ご存知の通り、Javaに関する仕様策定はJCP(Java Community Process)を通じて行われています。Javaのサーバサイド仕様であるJava EEは、現在、Java EE 8の仕様策定に向けて議論が行われています。しかし、Java EE 8の仕様策定は遅延を始めており、そこで中心的な役割を果たすべきOracleの活動量が落ちている状態です。

JJUGで注目しているMVC 1.0においても、仕様策定を推進するスペックリードであるOracle社の人物がメーリングリストへ返信していない状態が続いています。同様な状況が他の仕様においてもうかがえます。

Java EE Guardiansは、こうした状況を懸念して結成され、James Gosling氏をはじめとした多くの人々やユーザーグループが活動への支援を表明しています。

この記事とともにJJUGのWebサイトが紹介している、多田真敏氏によるスライドには、Java EE Guardiansをどう支援できるか、その方法が次のように紹介されています。このスライドにJava EE Guardiansのより詳しい解説が載っています。


日本マイクロソフトでJavaのエバンジェリストをしている寺田佳央氏も自身のブログに「Java EE Guardians への参加について」という記事をポストし、「本メッセージは私の所属する会社・組織・団体、もしくは過去の所属企業といった物とは関係なく、Javaの将来を危惧する、Javaを好きなエンジニアからのメッセージとしてお捉えください。」と断った上で次のように書いています。
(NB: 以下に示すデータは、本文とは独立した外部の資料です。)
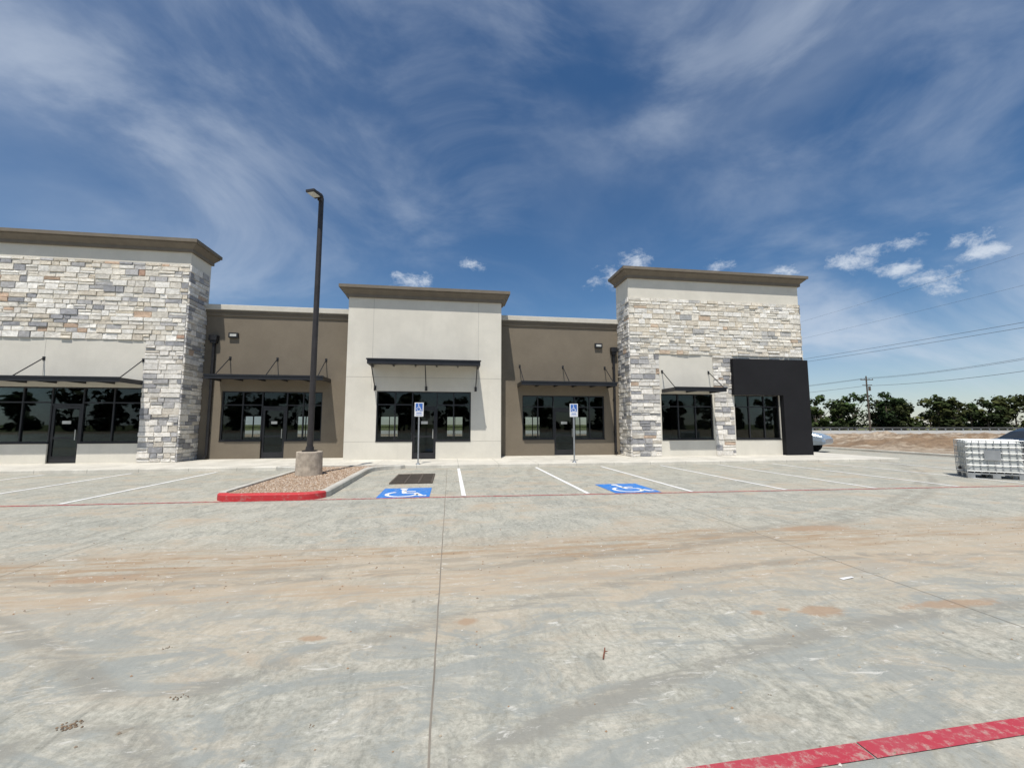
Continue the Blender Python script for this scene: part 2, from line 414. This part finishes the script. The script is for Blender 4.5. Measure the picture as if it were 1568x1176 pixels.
def popup(x0,x1,ztop,ops,mb=cream,side=True):
    wz=ztop-.47
    wall_open(mb,x0,x1,F,F+.22,Z0,wz,ops)
    mb.box(x0,x0+.2,F+.22,BK,Z0,wz);mb.box(x1-.2,x1,F+.22,BK,Z0,wz)
    mb.box(x0+.2,x1-.2,BK-.2,BK,6.0,wz)
    cornice(x0,x1,F,BK,ztop)
    slab.box(x0+.2,x1-.2,F+.23,20.0,Z0-.05,Z0+.008)
    inter.box(x0+.2,x1-.2,F+.22,20.0,3.62,3.7)
ZS,ZT=.89,3.05
opL=(-19.1,-12.1,ZS,ZT,-15.2,-14.18)
opC=(-3.12,.9,ZS,3.03,-1.6,-.6)
opR1=(9.86,12.52,ZS,ZT,None,None);opR2=(13.66,16.1,ZS,3.02,None,None)
popup(-20.5,-10.7,9.15,[opL]);popup(-4.4,2.24,7.56,[opC]);popup(8.35,17.5,9.07,[opR1,opR2])
storefront(*opL,F,[-18.2,-17.2,-16.2,-13.1]);storefront(*opC,F,[-2.35,.15]);storefront(*opR1,F,cuts(9.86,12.52,3));storefront(*opR2,F,cuts(13.66,16.1,3))
opA=(-9.85,-5.69,ZS,3.05,-8.18,-7.21);opB=(3.43,7.54,ZS,3.0,4.99,6.02)
def recess(x0,x1,ops):
    wall_open(taupe,x0,x1,RC,RC+.2,Z0,6.38,ops)
    taupe.box(x0,x1,RC-.05,RC+.2,6.38,6.52)
    corn.box(x0,x1,RC-.10,RC+.2,6.52,6.62)
    cop.box(x0,x1,RC-.16,RC+.25,6.62,6.86)
recess(-10.7,-4.4,[opA]);recess(2.24,8.35,[opB]);recess(-36,-20.5,[(-34,-29,ZS,3.05,-32,-31),(-26,-22,ZS,3.05,-25,-24)])
storefront(*opA,RC,[-9.0,-6.5]);storefront(*opB,RC,[4.2,6.8])
storefront(-34,-29,ZS,3.05,-32,-31,RC,[-33,-30]);storefront(-26,-22,ZS,3.05,-25,-24,RC,[-23])
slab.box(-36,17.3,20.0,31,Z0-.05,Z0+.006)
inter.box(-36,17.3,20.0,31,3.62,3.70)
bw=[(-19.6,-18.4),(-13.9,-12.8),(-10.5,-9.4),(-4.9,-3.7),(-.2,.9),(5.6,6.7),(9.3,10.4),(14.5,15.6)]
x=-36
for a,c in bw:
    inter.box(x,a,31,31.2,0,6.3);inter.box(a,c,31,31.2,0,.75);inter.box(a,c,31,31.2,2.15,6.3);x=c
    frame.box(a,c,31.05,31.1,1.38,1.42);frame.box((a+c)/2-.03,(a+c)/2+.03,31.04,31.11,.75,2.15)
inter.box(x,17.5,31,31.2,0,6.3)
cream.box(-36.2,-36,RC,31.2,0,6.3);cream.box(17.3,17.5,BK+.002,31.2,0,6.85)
corn.box(-36,17.3,BK+.1,31.2,6.1,6.3)
for x in (-3.35,1.2):reveal.box(x,x+.012,F-.002,F,3.1,7.08)
reveal.box(-4.4,2.24,F-.0025,F,3.62,3.632)
reveal.box(-4.4,-3.12,F-.0025,F,ZS-.02,ZS-.008);reveal.box(.9,2.24,F-.0025,F,ZS-.02,ZS-.008)
reveal.box(-15.6,-15.588,F-.002,F,3.4,4.9)
PAL=[((.82,.77,.67),6),((.78,.74,.66),5),((.89,.86,.79),7),((.70,.63,.52),2.6),((.52,.51,.50),2.4),((.37,.37,.38),1.5),((.62,.46,.34),.8),((.52,.35,.26),.3),((.75,.68,.56),2.5)]
PALR=[((.84,.79,.69),7),((.80,.76,.67),5),((.90,.87,.80),7),((.73,.66,.54),2.6),((.58,.57,.54),1.5),((.43,.43,.42),.6),((.66,.52,.39),.6),((.79,.72,.60),3.5)]
PALG=[((.84,.80,.73),7),((.77,.74,.68),5),((.50,.49,.48),3.5),((.33,.33,.34),2.2),((.62,.57,.49),2.5),((.55,.42,.32),.5)]
def stonefill(u0,u1,z0,z1,mp,pal):
    z=z0
    while z<z1-.02:
        h=random.choice([.15,.18,.2,.24,.26]);
        if z+h>z1-.11:h=z1-z
        u=u0
        while u<u1-.01:
            l=random.uniform(.22,.66)
            if u+l>u1-.14:l=u1-u
            subs=[(z,h)]
            if h>=.2 and random.random()<.3:
                q=random.uniform(.4,.6);subs=[(z,h*q),(z+h*q,h*(1-q))]
            for zz,hh in subs:
                c=random.choices([p[0] for p in pal],[p[1] for p in pal])[0];k_=random.uniform(.84,1.08);c=tuple(a*k_ for a in c)
                g_=.003;d=random.uniform(.03,.075);e_=.008
                a0,a1,b0,b1=u+g_,u+l-g_,zz+g_+random.uniform(0,.008),zz+hh-g_
                bk=[mp(a0,0,b0),mp(a1,0,b0),mp(a1,0,b1),mp(a0,0,b1)]
                jt=lambda:random.uniform(-.012,.012)
                js=lambda:random.uniform(0,.010)
                fr=[mp(a0+e_+js(),d+jt(),b0+e_+js()),mp(a1-e_-js(),d+jt(),b0+e_+js()),mp(a1-e_-js(),d+jt(),b1-e_-js()),mp(a0+e_+js(),d+jt(),b1-e_-js())]
                stone.face(fr,c)
                for i in range(4):
                    q=(i+1)%4;stone.face([bk[i],bk[q],fr[q],fr[i]],c)
            u+=l
        z+=h
fm=lambda u,d,z:(u,F-d,z)
stonefill(-20.5,-10.7,4.94,8.15,fm,PAL);stonefill(-12.1,-10.7,Z0,4.94,fm,PALG);stonefill(-20.5,-19.1,Z0,4.94,fm,PALG)
stonefill(F-.05,RC,Z0,8.15,lambda u,d,z:(-10.7+d,u,z),PALG)
stonefill(F-.05,RC,Z0,7.66,lambda u,d,z:(8.35-d,u,z),PALG)
stonefill(F-.05,BK,4.8,7.66,lambda u,d,z:(17.5+d,u,z),PAL)
stonefill(8.35,17.5,4.94,7.66,fm,PALR);stonefill(8.35,9.8,Z0,4.94,fm,PALG);stonefill(12.58,13.6,Z0,4.94,fm,PALG)
mort=MB()
for (a,c,z0,z1) in((-20.5,-10.7,4.94,8.15),(-12.1,-10.7,Z0,4.94),(8.35,17.5,4.94,7.66),(8.35,9.8,Z0,4.94),(12.58,13.6,Z0,4.94)):
    mort.face([(a,F-.015,z0),(c,F-.015,z0),(c,F-.015,z1),(a,F-.015,z1)])
mort.face([(-10.685,F,Z0),(-10.685,RC,Z0),(-10.685,RC,8.15),(-10.685,F,8.15)])
mort.face([(8.335,F,Z0),(8.335,RC,Z0),(8.335,RC,7.66),(8.335,F,7.66)])
mort.fin('mortar',simple('mortar',(.56,.53,.46),.95,obj=False),B)
blkp.box(13.5,17.58,F-.25,F+.001,3.02,4.78)
blkp.box(16.12,17.58,F-.25,F+.001,Z0,3.02);blkp.box(17.5,17.58,F+.001,F+1.2,Z0,4.78)
def canopy(x0,x1,yw,dep,zt,rods,ztop,under=False,t=.17):
    yf=yw-dep
    blk.box(x0,x1,yf,yf+.06,zt-t,zt);blk.box(x0,x0+.06,yf+.06,yw,zt-t,zt);blk.box(x1-.06,x1,yf+.06,yw,zt-t,zt)
    blk.box(x0+.06,x1-.06,yf+.06,yw,zt-.07,zt-.02)
    blk.box(x0-.03,x1+.03,yf-.03,yf,zt-.04,zt+.02)
    n=int((x1-x0)/.9)
    for i in range(1,n):
        x=x0+(x1-x0)*i/n;blk.box(x-.02,x+.02,yf+.06,yw-.002,zt-.15,zt-.07)
    for x in rods:
        if under:
            blk.cyl((x,yf+.1,zt-.15),(x,yw-.02,3.12),.022);blk.box(x-.05,x+.05,yw-.02,yw-.001,3.05,3.25)
        else:
            blk.cyl((x,yf+.08,zt),(x,yw-.03,ztop),.02);blk.box(x-.045,x+.045,yw-.02,yw-.001,ztop-.07,ztop+.07)
canopy(-19.1,-12.1,F,1.2,3.33,(-18.9,-15.6,-12.15),4.15)
canopy(-9.97,-5.36,RC,1.2,3.64,(-9.6,-7.66,-5.6),4.5)
canopy(-3.34,1.22,F,1.2,4.24,(-3.2,-1.05,1.1),4.2,True,.2)
canopy(3.18,7.74,RC,1.2,3.56,(3.3,5.45,7.6),4.4)
canopy(9.9,12.42,F,1.2,3.26,(9.95,12.35),4.1)
for x in(-10.25,8.05):
    z=5.25 if x<0 else 5.2
    blk.box(x-.05,x+.05,RC-.13,RC-.03,Z0+.15,z);blk.box(x-.16,x+.16,RC-.24,RC-.001,z,z+.22);blk.box(x-.12,x+.12,RC-.2,RC-.001,z-.12,z)
    blk.box(x-.05,x+.05,RC-.26,RC-.03,Z0+.05,Z0+.15)
    for q in (1.2,2.8,4.4):blk.box(x-.07,x+.07,RC-.03,RC-.001,q,q+.05)
for x in(-9.5,7.28):
    blk.box(x-.19,x+.19,RC-.11,RC-.001,5.4,5.62);plate.box(x-.13,x+.13,RC-.115,RC-.111,5.46,5.56)
cream.fin('cream_stucco_walls',M_cream,B);taupe.fin('taupe_stucco_walls',M_taupe,B);corn.fin('cornices',M_corn,B);cop.fin('parapet_coping',M_cop,B,bevel=.02)
stone.fin('stone_cladding',M_stone,B);frame.fin('window_frames',M_black,B);glass.fin('window_glass',M_glass,B)
blk.fin('canopies_and_downspouts',M_black,B);blkp.fin('black_corner_panel',M_blackp,B);inter.fin('interior_walls',M_int,B);slab.fin('floor_slab',M_intf,B)
reveal.fin('stucco_reveals',simple('reveal',(.36,.34,.30),.9),B);plate.fin('door_pulls_and_lamps',M_lens,B);sill.fin('window_sills',M_black,B)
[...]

本件に対する我々のメッセージを、日本オラクル経由でオラクル本社に届けるためには、2つ方法があるのではないかと思っています。一つはコミュニティが声をあげ、それまとめる。そして、もう一つはオラクルのお客様が日本オラクルに対してメッセージを届けるということかと思います。

Java EE Guardiansの活動は、OracleにJavaコミュニティの意見をしっかりと伝える役割を果たすだけでなく、今後のJavaに関わる意思決定にも前向きな影響を与えることが期待されます。

そしてJava EEの進化が軌道に乗れば、それは今後のJavaだけでなく、Java EEと市場で連携あるいは競合する多くのソフトウェアにもよい影響を与えることでしょう。Oracleが今後どのように反応するのか、注目したいと思います。